Perché Verdi fu tanto critico con questo Hamlet? Le ragioni appaiono rapidamente evidenti. I librettisti Michel Carré e Jules Barbier si allontanarono allegramente dalla fonte di cui diedero una versione che perse la tragicità tetra, abissale dell’origine facendone una vicenda intessuta di contrasti e ripicche sostanzialmente banali. Thomas segue quest’impostazione cui la regia di Krzysztof Warlikowski dà l’affondo finale: Hamlet parrebbe, né più né meno, un classico adolescente cui non va proprio giù il nuovo compagno della madre e per questo fa bizze e capricci. Per altro, il regista polacco, che all’Opéra è un vero habitué, ha deciso di ambientare gran parte della vicenda in una casa di riposo: il primo atto diventa una specie di prologo “venti anni dopo” (Hamlet è ormai vecchio e Gertrudre in sedia a rotelle) cui segue un lungo flash back. L’idea non è nuova e, soprattutto, rende il tutto inutilmente incomprensibile. Eppure, la lettura del dramma di Shakespeare da parte di Warlikowski al festival di Avignon nel 2001 resterà memorabile. Gli anni passano e forse la routine ha preso il sopravvento.

Ma l’Opéra de Paris non ha puntato solo su un regista di grido. Ha pure riunito artisti eccelsi che hanno fatto brillare questa produzione. Innanzi tutto, l’eroe eponimo: la parte concepita da Thomas per Jean-Baptiste Faure (creatore pure di Rodrigue nel Don Carlos) è una sfida (non solo musicalmente, ma anche attoriale) per ogni baritono. Stéphane Degout pareva insuperabile. E invece Ludovic Tézier riprende, dopo più di venti anni, il ruolo e gli dà un’impronta personalissima da grande maestro. Se è possibile parlare di perfezione, questo sarebbe il momento di farlo. Tutto gli va a pennello: la virtuosità, la declamazione di lunghi passaggi, il tono tanto beffardo quanto funesto. Quasi sempre in scena, Tézier restituisce alla vicenda il tono aulico tolto dal regista.

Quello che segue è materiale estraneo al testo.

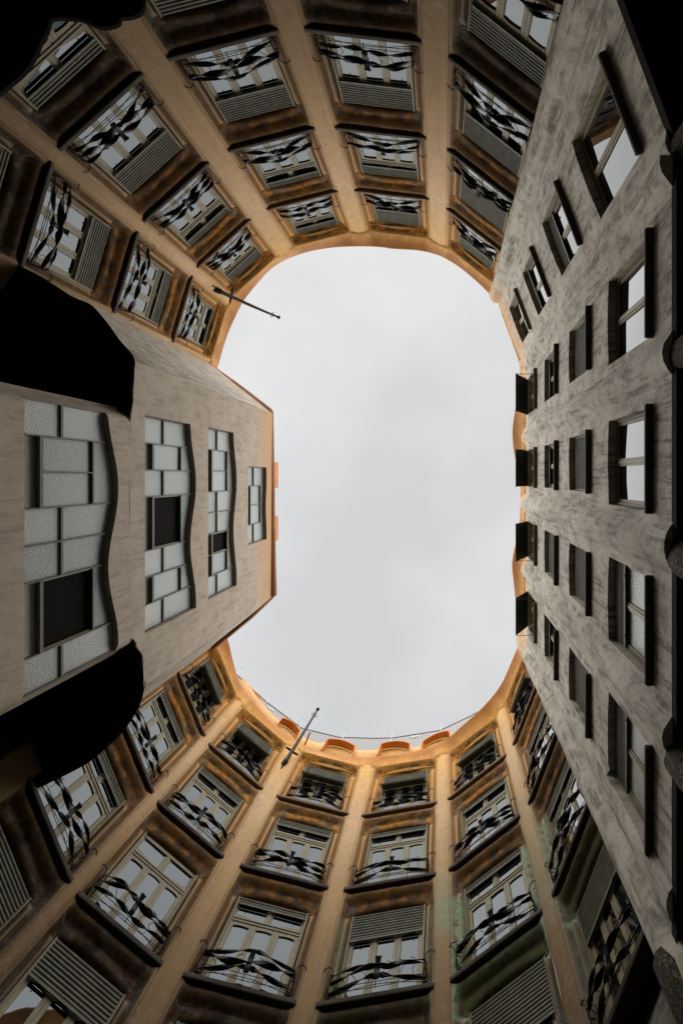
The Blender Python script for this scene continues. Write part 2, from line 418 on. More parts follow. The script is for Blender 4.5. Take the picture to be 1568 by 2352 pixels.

L’Ophélie di Lisette Oropesa è pure magistrale, dalla tecnica e dal timbro invalicabili, ma forse più impressionante nei passaggi elegiaci che non nei momenti di cupa follia. Eve-Maud Hubeaux (Gertrude) si conferma uno dei grandi mezzosoprani in circolazione. Pure di altissimo livello il basso Jean Teitgen (Claudius), capace di un’ampia tavolozza di colori. Clive Bayley, Julien Behr, Alejandro Balina Vieites, Maciej Kwasnikowski sono tutti comprimari di grande lusso. Il coro poi preparato da Alessandro Di Stefano ci ha offerto, ancora una volta, una prestazione di altissima qualità alle prese con una scrittura complessa, tipica della tradizione lirica francese.

Thomas Hengelbrock avrebbe dovuto dirigere questa produzione, lasciando invece la bacchetta al giovane Pierre Dumoussaud che è impavidamente sceso nella fossa: la sua è una lettura energica, sempre tesa e particolarmente accurata. Reggere “le masse” dell’Opéra, come direbbe Verdi, non è un gioco da ragazzi.
Una nota di colore per terminare: il pubblico di Bastille (sicuramente più di quello di Garnier) è non solo sempre numerosissimo, ma anche composito: jeans e t-shirts si mescolano ai vestiti usciti dalle migliori sartorie parigine. In questo caso, i giovani erano vistosamente tanti, tanto da non passare per nulla inosservati. Merito della direzione dell’Opéra che riesce là dove i teatri italiani annaspano? Che Shakespeare e forse Warlikowski attirino gli spettatori curiosi? In ogni caso, si tratta di una buona notizia: rinnovare il pubblico si può. Basta volerlo.